La première concerne la préférence des citoyens pour la démocratie, préférence qui donne lieu à un appel retentissant aux États en faveur du renforcement de la démocratie et pour que la priorité soit donnée à une réinitialisation du contrat social. La majorité des citoyens interrogés dans les deux contextes ont déclaré que la démocratie reste leur forme de gouvernement préférée. En effet, seulement 11 % des 5 000 citoyens interrogés dans un contexte de CAG préfèrent une forme de gouvernement non démocratique. Par conséquent, afin de renforcer la résilience aux coups d'État, il est impératif que les gouvernements à travers l'Afrique s'orientent vers l'amélioration de la gouvernance, le renforcement de la démocratie et la promotion de l'inclusivité. La réinitialisation du contrat social est nécessaire à la fois pour aider les États affectés par un coup d’État à aller de l’avant et pour prévenir de futurs coups d’État. Pour ce faire, les gouvernements devront focaliser leurs efforts sur des mesures concrètes visant à améliorer directement la qualité de vie et à créer des opportunités au bénéfice de toutes les composantes de la société.
La deuxième conclusion est que, pour atténuer le risque de coup d’État, le prisme du développement joue un rôle essentiel, car il montre comment des circonstances hybrides de facteurs de déclenchement, directs et structurels créent des risques de coup d’État. Il existe des corrélations claires entre un risque accru de coup d’État et des indicateurs de développement faibles, surtout s’ils sont associés à des déficits de gouvernance. Les déficiences dans les performances du gouvernement, la corruption et l’incapacité à assurer la sécurité, à obtenir des avancées en matière d’inclusivité et à créer les opportunités connexes, créent une profonde volonté de changement. Et ce changement nécessite des solutions globales et intégrées. Des instruments tels que la Facilité africaine d’appui aux transitions inclusives (AFSIT), récemment lancée, permettent des actions programmatiques uniques pouvant contribuer de manière significative à combler les lacunes des réponses internationales et régionales actuelles.

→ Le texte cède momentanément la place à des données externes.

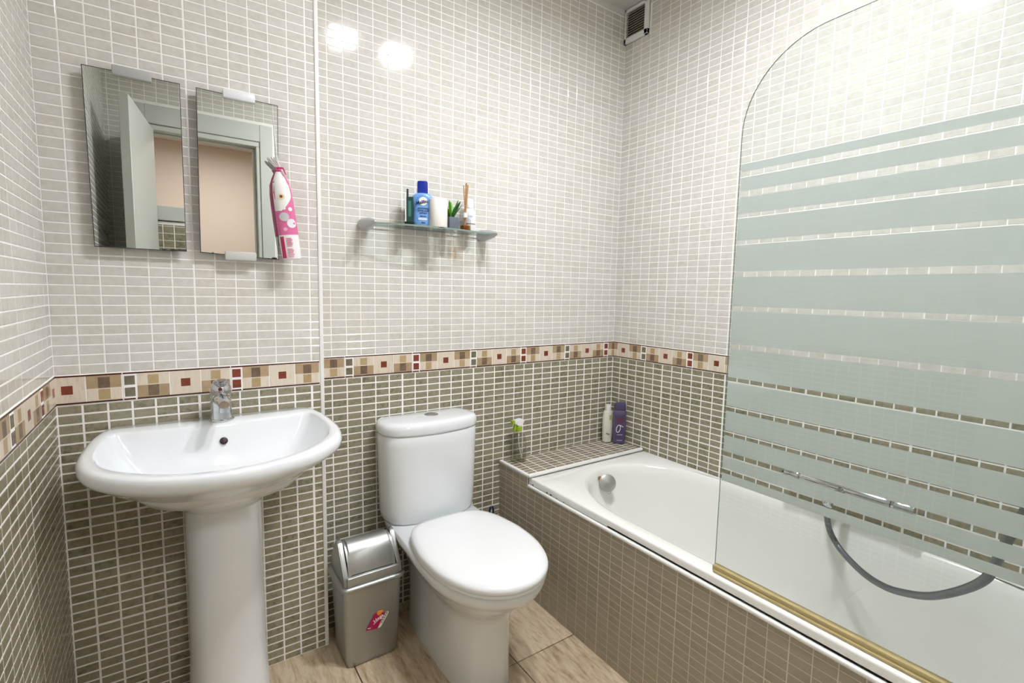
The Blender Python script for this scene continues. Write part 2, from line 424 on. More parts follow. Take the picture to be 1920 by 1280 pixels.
# left wall
wl = struct('wall_left', box((-0.05, YF, 0), (0.0, YB, ZC), M['grout'], name='wall_left'))
link('plaster_strip', box((0, YF, 2.609), (0.004, YB, ZC), M['plaster'], name='plaster_strip'), wl)
lenL = YB - YF
tile_field(wl, PI / 2, (0, YB, 0), [(spans(-lenL, 0, 0, PU, 6, G_GREEN, 0.0022), lower(), M['green'], 0.0010, None), (spans(-lenL, 0, 0, PU, 6, G_LIGHT, 0.0012), upper(), M['cream'], 0.0008, None)])
border(wl, PI / 2, (0, YB, 0), -lenL, 0.0, -0.5185 - YB, True)

# front wall behind the camera, with the doorway that the mirrors show
OX0, OX1, OXM, OZ = 0.186, 0.715, 0.345, 2.115
wf = struct('wall_front', box((OX0 - 0.05, YF - 0.10, OZ + 0.03), (OX1 + 0.05, YF, ZC), M['grout'], name='wall_front'))
def wf_piece(lo, hi): link('wall_section', box(lo, hi, M['grout'], name='wall_section'), wf)
wf_piece((-0.05, YF - 0.10, 0), (OX0 - 0.05, YF, ZC)); wf_piece((OX1 + 0.05, YF - 0.10, 0), (XR + 0.05, YF, ZC))
wf_piece((OX0, YF - 0.10, 0), (OXM, YF, 1.625))  # stub wall, added only for the lower part of the left mirror's reflection
fro = lambda a, b: (XR - b, XR - a)   # world x span -> u on the front wall
fskip = lambda u, v: (not (v < 1.60 and (XR - OXM) < u < (XR - OX0))) and ((XR - OX1 - 0.095) < u < (XR - OX0 + 0.09) and v < OZ + 0.135) or (u < XR - 0.8 and v < 0.5)
fu = spans(0, XR, 0, PU, 6, G_LIGHT, 0.0012)
tile_field(wf, PI, (XR, YF, 0), [(fu, upper(), M['cream'], 0.0008, fskip), (fu, lower(), M['green'], 0.0010, fskip), (spans(XR - OXM, XR - OX0, 0, 0.318, 6, 0.004, 0), spans(1.1, 1.61, 0, 0.04, 1, 0.004, 0), M['green'], 0.0010, None)], limit=0)
d1 = struct('door_1', box((OX0 - 0.012, YF - 0.02, OZ + 0.03), (OX1 + 0.02, YF + 0.013, OZ + 0.13), M['door'], 0.003, 1, 'door_1'))
for nm, lo, hi in (('casing', (OX0 - 0.085, YF - 0.02, 0), (OX0 - 0.012, YF + 0.014, OZ + 0.13)), ('casing', (OX1 + 0.02, YF - 0.02, 0), (OX1 + 0.09, YF + 0.014, OZ + 0.13)),
                   ('jamb', (OX1, YF - 0.11, 0), (OX1 + 0.02, YF + 0.004, OZ)), ('jamb', (OX0 - 0.02, YF - 0.11, 0), (OX0, YF + 0.004, OZ)), ('head_jamb', (OX0 - 0.02, YF - 0.11, OZ), (OX1 + 0.02, YF + 0.004, OZ + 0.03)),
                   ('door_stop', (OX1 - 0.012, YF - 0.085, 0), (OX1, YF - 0.045, OZ)), ('door_stop', (OX0, YF - 0.085, OZ - 0.012), (OX1, YF - 0.045, OZ)), ('added_sill_board', (OX0, YF - 0.12, 1.63), (OXM, YF + 0.012, 1.71))):  # the sill caps the added stub wall
    link(nm, box(lo, hi, M['door'], 0.003, 1, nm), d1)
hx, hy = OX0 - 0.012, YF + 0.02; fx, fy = 0.098, -1.275
lv = Vector((fx - hx, fy - hy, 0)); ln = lv.length; lv.normalize()
lm = frame_mtx((hx, hy, 0), lv, (0, 0, 1))     # local z -> lv x z
leaf = link('door_leaf', box((0, 0.012, -0.0), (ln, OZ - 0.003, 0.038), M['door'], 0.003, 1, 'door_leaf', lm), d1)
hl = sub('door_handle', tube([lm @ Vector((ln - 0.06, 1.07, 0.002)), lm @ Vector((ln - 0.06, 1.07, -0.035)), lm @ Vector((ln - 0.17, 1.07, -0.035))], 0.009, M['chrome'], 10, 'door_handle'), leaf)

# hallway beyond the doorway
struct('wall_hall_back', box((-0.8, -3.75, 0), (1.9, -3.65, 2.55), M['pink'], name='wall_hall'))
struct('wall_hall_left', box((-0.9, -3.75, 0), (-0.8, YF - 0.10, 2.55), M['pink'], name='wall_hall'))
struct('wall_hall_right', box((1.9, -3.75, 0), (2.0, YF - 0.10, 2.55), M['pink'], name='wall_hall'))
wh = struct('wall_hall_front', box((OX0 - 0.05, YF - 0.115, OZ + 0.03), (OX1 + 0.05, YF - 0.10, 2.55), M['pink'], name='wall_hall_front'))
for lo, hi in (((-0.8, YF - 0.115, 0), (OX0 - 0.05, YF - 0.10, 2.55)), ((OX1 + 0.05, YF - 0.115, 0), (1.9, YF - 0.10, 2.55))):
    link('wall_section', box(lo, hi, M['pink'], name='wall_section'), wh)
struct('floor_hall', box((-0.9, -3.75, -0.06), (2.0, YF - 0.12, 0.0), M['hall_floor'], name='floor_hall'))
struct('ceiling_hall', box((-0.9, -3.75, 2.5), (2.0, YF - 0.10, 2.56), M['pink'], name='ceiling_hall'))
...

La troisième conclusion principale établit que le risque de coup d’État est plus élevé dans les pays ayant une longue histoire de régimes militaires.Les données montrent que les pays où les pays avec un antécédent de régimes militaires et où l’armée est étroitement impliquée dans la vie politique nationale sont beaucoup plus exposés aux risques de coups d’État militaires récurrents. Ces pays sont également ceux où la part du budget de l’État consacrée aux dépenses militaires est la plus élevée. Ces résultats mettent en évidence un besoin crucial de redéfinir le rôle de l’armée dans la vie politique et, plus généralement, dans les relations entre les sphères civile et militaire.
« Le rapport appelle à un recentrage sur le développement, notamment sur la bonne gouvernance, les droits de l’homme et l’accès aux services de base tels que l’éducation et les soins de santé, en tant que moyens essentiels non seulement de prévenir les coups d’État, mais aussi de maintenir la paix. Un tel recentrage est particulièrement crucial dans des régions comme le Sahel, qui sont confrontées à un risque important de coups d’État. Cet investissement contribuera également à l’avancement décisif de l’Agenda 2030 et de l’Agenda 2063 de l’Union africaine », déclare Ahunna Eziakonwa, sous-secrétaire générale des Nations Unies, administratrice adjointe du PNUD et directrice du Bureau régional pour l’Afrique.
Bola Tinubu, président de la République fédérale du Nigéria, dans une déclaration prononcée en son nom par l’ambassadeur Adamu Ibrahim Lamuwa, secrétaire permanent du ministère des Affaires étrangères, déclare que « les dirigeants africains doivent faire tout leur possible pour empêcher les coups d’État » et appelle « tous les leaders africains, à tous les niveaux d’autorité, à déployer des efforts concertés, dans le respect des principes de la démocratie et de l’État de droit, afin d’assurer la stabilité politique sur le continent ». Tinubu a récemment été élu président de la Conférence des chefs d’État et de gouvernement de la Communauté économique des États de l’Afrique de l’Ouest (CEDEAO), l’organe sous-régional de cette organisation, composé de 15 pays d’Afrique de l’Ouest.